Browne had repeatedly refused to accept any plea deals, including a year in prison, contending the video would support his account. In court, criminal attorney David Agoston demanded the jail cell video, which the Sheriff’s Office had denied existed. Once Agoston obtained it, the State Attorney’s Office dropped the charges.

The order dropping the lawsuit was signed after attorney Bruce Jolly of Fort Lauderdale, who represented the sheriff and deputies, and Browne’s attorney, Patrick Geraghty of Fort Myers, signed a stipulation to dismiss the case Tuesday after negotiating a settlement.

“Internal affairs said ... what he did was wrong and fired him,” Geraghty said of Dennison. “We’re hoping that this case gets the department to look at its use of TASER policy.”

Geraghty said the Florida Department of Law Enforcement and U.S. Department of Justice say there’s no need to TASER someone who is handcuffed. After suing the Sheriff’s Office, he said, he received 37,000 pages of use of force reports; several involving handcuffed inmates were being used in this case.

Jolly couldn’t be reached for comment.

Browne, a construction worker, said he lost time from work because of the injuries, hiring an attorney for his criminal case and a lawsuit, which charged the sheriff and deputies with using excessive force, violating his constitutional rights, unlawful imprisonment and causing emotional distress. It also accused then Sheriff Donald Hunter of having a policy of excessive force involving TASERs and failing to train deputies in the use of force.
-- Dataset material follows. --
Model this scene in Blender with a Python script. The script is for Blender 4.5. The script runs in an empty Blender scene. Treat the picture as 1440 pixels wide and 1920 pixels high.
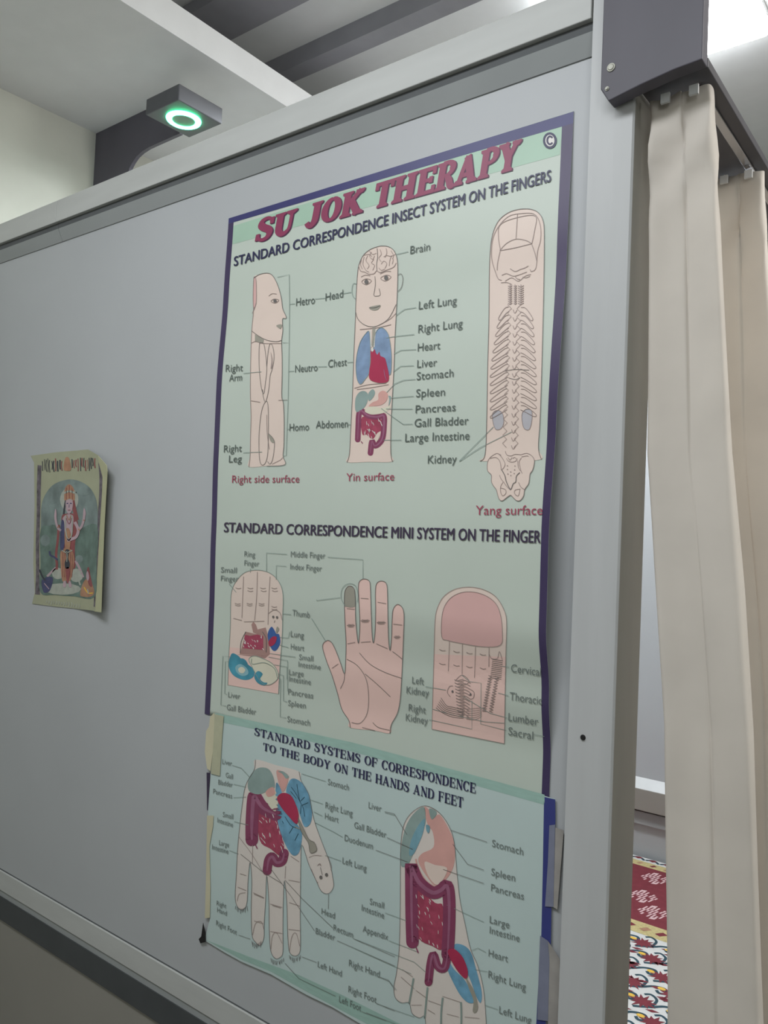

In June 2008, a judge granted motions by Sheridan and Freiburger to dismiss counts accusing them of false imprisonment and causing emotional distress, and counts accusing Hunter of assault and battery and failing to properly train deputies in the use of force.

Browne admitted he had a felony drug conviction from when he was in his 20s, but has never been violent and only cursed and yelled that day.

“I lost $400,000 and had to refinance my house,” Browne said. “I had five broken ribs and a dislocated finger and a concussion. ... The video exonerated me.”

He was out of work for 10 weeks at a time when he was making $56,000 a year and when he returned, Browne said, he suffered vertigo and fell off a ladder, cracking his ribs again.

Michelle Batten, a spokeswoman for the Sheriff’s Office, said the lawsuit involved a former sergeant’s conduct, “which was clearly inappropriate and was inconsistent with (Collier County Sheriff’s Office) policy.”

“The agency’s policies and procedures are sound and comply with existing law,” Batten said, noting the sheriff’s Professional Responsibility Bureau investigated and discharged Dennison.

“Sheriff Rambosk takes the investigations of complaints against agency members seriously and has procedures in place to address situations where a member violates established policies and procedures,” she added. “In addition, (the Collier County Sheriff’s Office) has established a civil review panel made up of community members to review use of force complaints, which provides our community with another layer of oversight.”

Dennison was fired on Aug. 9, 2006, after a nearly six-year career. On Feb. 5, 2007, Dennison, then 32, pleaded no contest to battery, a misdemeanor, and was sentenced to six months of supervised probation, with a condition he complete an anger management course.